▶ _Given problem_: Give back the full listing verbatim, apart from its images.

▶ _Recorded information_:
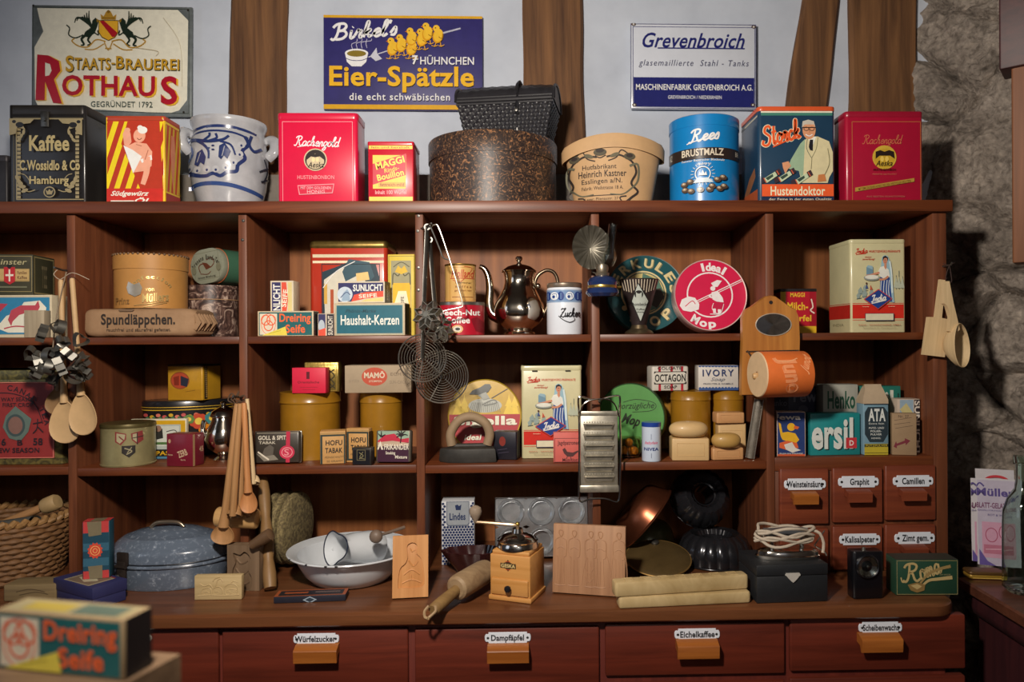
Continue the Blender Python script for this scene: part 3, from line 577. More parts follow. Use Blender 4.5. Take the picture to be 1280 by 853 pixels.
# yellow striped tin
b = Box('striped_tin', 'yellow and red diagonally striped tin printed with a waving baker', 'tin', 132, 206, 145, Z, .03, .07, 0)
def baker(A):
    yl = '#e3c21c'; A.R_(133, 150, 206, 238, '#a8321c')
    for x in range(104, 240, 14): A.P([(x+24, 152), (x+31, 152), (x+3, 237), (x-4, 237)], yl)
    A.P([(160, 152), (200, 152), (204, 236), (176, 238), (152, 180)], '#a8321c')
    A.B(132, 147, 207, 252, 2.4, yl); sk = '#d99a80'
    A.P([(156, 182), (154, 168), (157, 161), (162, 161), (164, 168), (165, 178), (160, 184)], sk); A.E(160, 163, 3.6, 3, sk); A.S([(159, 178), (157, 170), (161, 163)], 4, sk)
    A.E(175, 170, 7.5, 8.5, sk, rot=10); A.E(179, 163, 6, 4.5, '#e2ded4'); A.E(176, 160, 3.5, 3, '#e2ded4'); A.S([(172, 173), (175, 175), (178, 173)], .8, '#6a2a1c')
    A.P([(158, 184), (170, 178), (184, 180), (191, 190), (190, 208), (182, 214), (168, 216), (160, 198)], sk); A.P([(155, 182), (167, 188), (178, 196), (167, 217)], '#dfdcd6'); A.P([(176, 200), (190, 194), (191, 200), (178, 204)], '#dfdcd6')
    A.S([(184, 196), (184, 214), (179, 231)], (9, 6), sk); A.S([(186, 188), (182, 200)], 1, '#a8604a'); A.S([(171, 181), (178, 183)], .8, '#a8604a')
    A.R_(134, 236, 205, 254, '#b92a20'); A.T('Südgewürz', 139, 239, 187, 247, '#e8dccc', .05, .4); A.T('Öl', 169, 247, 187, 254, '#e8dccc', .05, .3); A.R_(139, 251, 168, 252.5, '#e8dccc')
b.body(ink('#d0ae1e', .4, 0, .06, 40, 0, .3), .004, .002, 'tin_body', baker, rough=.4)
A = b.right((0, 0, 100, 100), .4); A.R_(8, 8, 92, 84, '#a8321c')
for x in range(-20, 110, 24): A.P([(x+24, 9), (x+36, 9), (x+10, 84), (x-2, 84)], '#b8971c')
A.P([(40, 18), (60, 18), (66, 38), (58, 62), (50, 82), (40, 60), (34, 40)], '#c07858'); A.R_(4, 86, 96, 98, '#8a2018'); b.done(); b.lid(ink('#a23a22', .4, 0, .06, 40, 0, .3), 6, .005, .0012)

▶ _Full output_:
Continue the Blender Python script for this scene: part 3, from line 577. More parts follow. Use Blender 4.5. Take the picture to be 1280 by 853 pixels.
# yellow striped tin
b = Box('striped_tin', 'yellow and red diagonally striped tin printed with a waving baker', 'tin', 132, 206, 145, Z, .03, .07, 0)
def baker(A):
    yl = '#e3c21c'; A.R_(133, 150, 206, 238, '#a8321c')
    for x in range(104, 240, 14): A.P([(x+24, 152), (x+31, 152), (x+3, 237), (x-4, 237)], yl)
    A.P([(160, 152), (200, 152), (204, 236), (176, 238), (152, 180)], '#a8321c')
    A.B(132, 147, 207, 252, 2.4, yl); sk = '#d99a80'
    A.P([(156, 182), (154, 168), (157, 161), (162, 161), (164, 168), (165, 178), (160, 184)], sk); A.E(160, 163, 3.6, 3, sk); A.S([(159, 178), (157, 170), (161, 163)], 4, sk)
    A.E(175, 170, 7.5, 8.5, sk, rot=10); A.E(179, 163, 6, 4.5, '#e2ded4'); A.E(176, 160, 3.5, 3, '#e2ded4'); A.S([(172, 173), (175, 175), (178, 173)], .8, '#6a2a1c')
    A.P([(158, 184), (170, 178), (184, 180), (191, 190), (190, 208), (182, 214), (168, 216), (160, 198)], sk); A.P([(155, 182), (167, 188), (178, 196), (167, 217)], '#dfdcd6'); A.P([(176, 200), (190, 194), (191, 200), (178, 204)], '#dfdcd6')
    A.S([(184, 196), (184, 214), (179, 231)], (9, 6), sk); A.S([(186, 188), (182, 200)], 1, '#a8604a'); A.S([(171, 181), (178, 183)], .8, '#a8604a')
    A.R_(134, 236, 205, 254, '#b92a20'); A.T('Südgewürz', 139, 239, 187, 247, '#e8dccc', .05, .4); A.T('Öl', 169, 247, 187, 254, '#e8dccc', .05, .3); A.R_(139, 251, 168, 252.5, '#e8dccc')
b.body(ink('#d0ae1e', .4, 0, .06, 40, 0, .3), .004, .002, 'tin_body', baker, rough=.4)
A = b.right((0, 0, 100, 100), .4); A.R_(8, 8, 92, 84, '#a8321c')
for x in range(-20, 110, 24): A.P([(x+24, 9), (x+36, 9), (x+10, 84), (x-2, 84)], '#b8971c')
A.P([(40, 18), (60, 18), (66, 38), (58, 62), (50, 82), (40, 60), (34, 40)], '#c07858'); A.R_(4, 86, 96, 98, '#8a2018'); b.done(); b.lid(ink('#a23a22', .4, 0, .06, 40, 0, .3), 6, .005, .0012)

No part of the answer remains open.